Information provided ::

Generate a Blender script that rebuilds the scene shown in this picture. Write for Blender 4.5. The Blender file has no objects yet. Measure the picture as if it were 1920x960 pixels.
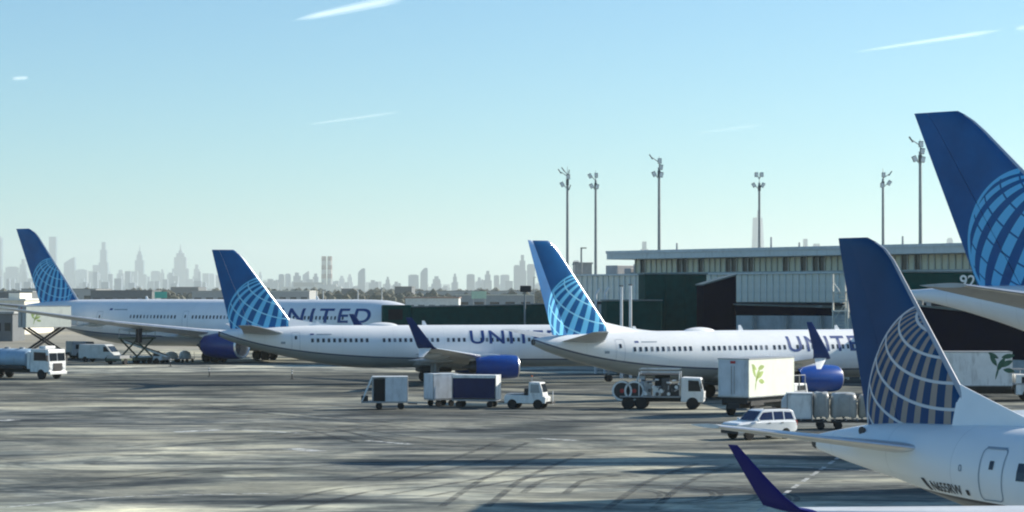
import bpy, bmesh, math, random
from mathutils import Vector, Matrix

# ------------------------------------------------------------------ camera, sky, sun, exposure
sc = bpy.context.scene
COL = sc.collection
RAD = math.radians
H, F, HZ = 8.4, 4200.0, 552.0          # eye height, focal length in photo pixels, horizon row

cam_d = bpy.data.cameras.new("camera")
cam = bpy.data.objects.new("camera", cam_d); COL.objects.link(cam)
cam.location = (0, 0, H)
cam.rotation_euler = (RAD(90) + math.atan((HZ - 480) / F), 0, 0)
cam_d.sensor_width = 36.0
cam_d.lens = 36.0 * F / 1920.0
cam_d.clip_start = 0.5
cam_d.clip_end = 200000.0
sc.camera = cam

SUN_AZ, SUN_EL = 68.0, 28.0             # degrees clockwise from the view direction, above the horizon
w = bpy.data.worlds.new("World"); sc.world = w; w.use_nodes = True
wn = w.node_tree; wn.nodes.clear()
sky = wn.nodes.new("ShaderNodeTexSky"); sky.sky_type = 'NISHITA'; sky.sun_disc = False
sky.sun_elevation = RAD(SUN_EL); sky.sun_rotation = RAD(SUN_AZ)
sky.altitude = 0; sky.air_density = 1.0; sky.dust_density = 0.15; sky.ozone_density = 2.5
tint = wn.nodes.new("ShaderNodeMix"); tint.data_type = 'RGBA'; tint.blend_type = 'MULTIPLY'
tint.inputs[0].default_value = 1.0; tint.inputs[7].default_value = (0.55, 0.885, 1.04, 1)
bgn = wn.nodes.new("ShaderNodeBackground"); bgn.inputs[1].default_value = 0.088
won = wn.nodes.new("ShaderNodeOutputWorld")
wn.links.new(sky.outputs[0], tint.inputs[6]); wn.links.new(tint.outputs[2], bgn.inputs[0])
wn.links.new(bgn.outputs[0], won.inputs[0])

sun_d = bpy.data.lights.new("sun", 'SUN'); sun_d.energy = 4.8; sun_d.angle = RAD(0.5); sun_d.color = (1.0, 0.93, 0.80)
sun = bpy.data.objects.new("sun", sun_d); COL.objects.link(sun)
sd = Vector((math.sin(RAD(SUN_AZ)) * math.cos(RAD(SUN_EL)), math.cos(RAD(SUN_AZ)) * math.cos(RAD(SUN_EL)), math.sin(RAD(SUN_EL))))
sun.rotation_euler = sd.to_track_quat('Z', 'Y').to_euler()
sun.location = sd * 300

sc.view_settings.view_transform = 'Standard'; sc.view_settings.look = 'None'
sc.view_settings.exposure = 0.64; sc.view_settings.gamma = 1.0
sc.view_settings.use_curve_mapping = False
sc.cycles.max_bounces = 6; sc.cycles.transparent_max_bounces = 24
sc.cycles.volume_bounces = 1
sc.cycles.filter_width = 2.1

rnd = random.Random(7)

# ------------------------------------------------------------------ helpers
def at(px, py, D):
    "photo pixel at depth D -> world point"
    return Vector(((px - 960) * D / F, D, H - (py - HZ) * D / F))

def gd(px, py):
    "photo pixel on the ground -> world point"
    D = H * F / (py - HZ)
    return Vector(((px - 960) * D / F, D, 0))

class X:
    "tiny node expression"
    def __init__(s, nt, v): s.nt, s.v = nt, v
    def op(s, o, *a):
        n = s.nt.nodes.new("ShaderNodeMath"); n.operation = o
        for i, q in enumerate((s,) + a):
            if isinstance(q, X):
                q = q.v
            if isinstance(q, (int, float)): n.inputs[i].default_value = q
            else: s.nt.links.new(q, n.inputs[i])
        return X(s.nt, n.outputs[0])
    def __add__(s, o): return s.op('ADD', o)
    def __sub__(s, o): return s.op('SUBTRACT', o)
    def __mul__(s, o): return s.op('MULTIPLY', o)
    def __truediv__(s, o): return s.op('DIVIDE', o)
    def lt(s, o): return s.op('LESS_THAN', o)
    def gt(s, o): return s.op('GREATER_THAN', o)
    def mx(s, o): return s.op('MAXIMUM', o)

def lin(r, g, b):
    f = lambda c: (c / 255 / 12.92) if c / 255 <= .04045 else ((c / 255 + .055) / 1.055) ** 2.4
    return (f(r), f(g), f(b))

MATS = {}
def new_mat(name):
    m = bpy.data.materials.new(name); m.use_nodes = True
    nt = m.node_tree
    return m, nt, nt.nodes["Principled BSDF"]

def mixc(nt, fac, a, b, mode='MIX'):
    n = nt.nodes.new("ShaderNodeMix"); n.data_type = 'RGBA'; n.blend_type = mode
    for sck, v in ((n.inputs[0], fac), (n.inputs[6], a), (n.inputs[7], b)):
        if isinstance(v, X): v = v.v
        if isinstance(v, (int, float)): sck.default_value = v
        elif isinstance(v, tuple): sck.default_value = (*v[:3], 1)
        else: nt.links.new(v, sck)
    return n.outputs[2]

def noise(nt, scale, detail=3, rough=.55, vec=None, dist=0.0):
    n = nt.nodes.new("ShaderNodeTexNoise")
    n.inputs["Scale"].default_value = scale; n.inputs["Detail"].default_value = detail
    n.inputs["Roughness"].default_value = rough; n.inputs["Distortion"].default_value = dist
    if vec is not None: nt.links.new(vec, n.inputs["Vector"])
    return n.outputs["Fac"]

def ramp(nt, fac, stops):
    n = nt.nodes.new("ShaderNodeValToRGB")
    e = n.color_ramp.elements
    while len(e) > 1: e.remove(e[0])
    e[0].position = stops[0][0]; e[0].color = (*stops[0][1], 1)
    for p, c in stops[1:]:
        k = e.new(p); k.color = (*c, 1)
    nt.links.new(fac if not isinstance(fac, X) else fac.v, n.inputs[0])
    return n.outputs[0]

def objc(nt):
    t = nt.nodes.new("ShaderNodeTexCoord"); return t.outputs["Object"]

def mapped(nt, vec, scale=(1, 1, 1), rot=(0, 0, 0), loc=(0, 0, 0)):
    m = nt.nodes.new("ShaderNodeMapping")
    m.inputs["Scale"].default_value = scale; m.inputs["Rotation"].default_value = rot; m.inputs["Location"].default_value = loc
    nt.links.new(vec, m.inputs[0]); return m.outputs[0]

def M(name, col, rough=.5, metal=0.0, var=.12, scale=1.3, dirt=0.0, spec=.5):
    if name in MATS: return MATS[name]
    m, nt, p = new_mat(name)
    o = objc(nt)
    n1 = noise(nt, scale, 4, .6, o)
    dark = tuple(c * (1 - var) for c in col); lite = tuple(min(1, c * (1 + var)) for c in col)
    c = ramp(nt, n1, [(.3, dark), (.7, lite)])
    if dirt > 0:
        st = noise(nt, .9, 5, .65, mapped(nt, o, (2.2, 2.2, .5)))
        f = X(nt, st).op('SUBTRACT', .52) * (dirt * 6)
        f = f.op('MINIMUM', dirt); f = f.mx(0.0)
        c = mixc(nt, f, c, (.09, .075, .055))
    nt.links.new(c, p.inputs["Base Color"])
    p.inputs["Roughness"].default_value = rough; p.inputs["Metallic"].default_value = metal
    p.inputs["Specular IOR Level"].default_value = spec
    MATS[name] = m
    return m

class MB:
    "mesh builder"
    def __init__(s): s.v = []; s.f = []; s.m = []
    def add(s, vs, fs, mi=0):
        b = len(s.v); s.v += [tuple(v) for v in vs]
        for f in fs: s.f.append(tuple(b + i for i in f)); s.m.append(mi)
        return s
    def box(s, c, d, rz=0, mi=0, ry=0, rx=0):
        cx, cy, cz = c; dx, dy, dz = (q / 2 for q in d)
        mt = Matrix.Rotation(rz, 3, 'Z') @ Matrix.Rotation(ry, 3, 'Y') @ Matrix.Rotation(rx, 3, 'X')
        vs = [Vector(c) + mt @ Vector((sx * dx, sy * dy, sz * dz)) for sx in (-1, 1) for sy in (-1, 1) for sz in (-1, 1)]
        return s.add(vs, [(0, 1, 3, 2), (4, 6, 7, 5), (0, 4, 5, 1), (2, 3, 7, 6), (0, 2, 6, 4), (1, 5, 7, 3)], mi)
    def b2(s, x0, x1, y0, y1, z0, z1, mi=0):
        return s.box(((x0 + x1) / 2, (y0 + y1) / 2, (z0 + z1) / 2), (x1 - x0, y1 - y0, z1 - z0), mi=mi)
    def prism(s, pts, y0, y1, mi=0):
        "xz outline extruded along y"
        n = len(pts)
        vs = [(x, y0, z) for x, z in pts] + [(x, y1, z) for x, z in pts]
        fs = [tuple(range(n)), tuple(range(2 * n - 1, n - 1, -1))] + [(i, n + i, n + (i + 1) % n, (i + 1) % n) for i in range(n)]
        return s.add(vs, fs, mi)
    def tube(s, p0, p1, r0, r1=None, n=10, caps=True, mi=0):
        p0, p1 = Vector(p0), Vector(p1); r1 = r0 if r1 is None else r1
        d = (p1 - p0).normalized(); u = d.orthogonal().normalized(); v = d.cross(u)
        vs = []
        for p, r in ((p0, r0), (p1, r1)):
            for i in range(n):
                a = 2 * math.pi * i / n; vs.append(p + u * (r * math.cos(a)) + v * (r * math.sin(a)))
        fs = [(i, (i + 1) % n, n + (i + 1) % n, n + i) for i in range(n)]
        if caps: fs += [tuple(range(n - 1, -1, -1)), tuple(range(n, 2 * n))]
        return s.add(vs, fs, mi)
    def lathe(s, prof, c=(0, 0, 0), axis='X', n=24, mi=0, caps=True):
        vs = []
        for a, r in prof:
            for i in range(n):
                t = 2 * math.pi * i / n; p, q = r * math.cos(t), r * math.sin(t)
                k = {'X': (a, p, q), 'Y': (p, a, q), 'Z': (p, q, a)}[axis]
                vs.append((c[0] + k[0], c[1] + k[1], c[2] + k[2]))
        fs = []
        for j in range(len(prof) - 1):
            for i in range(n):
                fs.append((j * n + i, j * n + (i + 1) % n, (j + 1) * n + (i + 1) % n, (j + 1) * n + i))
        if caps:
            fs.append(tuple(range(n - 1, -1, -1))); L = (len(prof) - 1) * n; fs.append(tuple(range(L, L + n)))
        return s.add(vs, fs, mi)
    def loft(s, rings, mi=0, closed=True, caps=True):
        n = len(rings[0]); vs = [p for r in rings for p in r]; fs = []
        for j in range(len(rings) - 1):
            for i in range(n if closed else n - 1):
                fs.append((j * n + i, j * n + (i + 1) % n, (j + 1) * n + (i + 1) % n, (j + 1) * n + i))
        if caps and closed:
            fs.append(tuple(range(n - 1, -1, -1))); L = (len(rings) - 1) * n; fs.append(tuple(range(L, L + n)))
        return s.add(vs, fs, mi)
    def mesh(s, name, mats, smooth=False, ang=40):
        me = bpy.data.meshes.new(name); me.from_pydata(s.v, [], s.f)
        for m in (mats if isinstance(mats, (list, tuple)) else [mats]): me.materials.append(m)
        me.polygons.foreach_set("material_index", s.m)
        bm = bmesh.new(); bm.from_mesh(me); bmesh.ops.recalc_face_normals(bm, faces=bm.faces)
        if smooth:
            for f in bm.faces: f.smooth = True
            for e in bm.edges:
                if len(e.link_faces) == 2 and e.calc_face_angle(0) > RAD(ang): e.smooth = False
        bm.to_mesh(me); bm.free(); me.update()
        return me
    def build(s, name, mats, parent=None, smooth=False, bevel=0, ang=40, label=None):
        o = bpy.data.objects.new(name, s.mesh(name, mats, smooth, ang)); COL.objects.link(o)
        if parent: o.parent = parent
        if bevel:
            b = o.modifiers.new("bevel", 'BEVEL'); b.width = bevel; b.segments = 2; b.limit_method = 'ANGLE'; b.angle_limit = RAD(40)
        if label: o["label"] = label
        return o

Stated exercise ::
Please extract exactly the lines of the data, from the first through the line containing "from mathutils import Vector, Matrix", and add no pictures to the copy.

Solved exercise ::
Generate a Blender script that rebuilds the scene shown in this picture. Write for Blender 4.5. The Blender file has no objects yet. Measure the picture as if it were 1920x960 pixels.
import bpy, bmesh, math, random
from mathutils import Vector, Matrix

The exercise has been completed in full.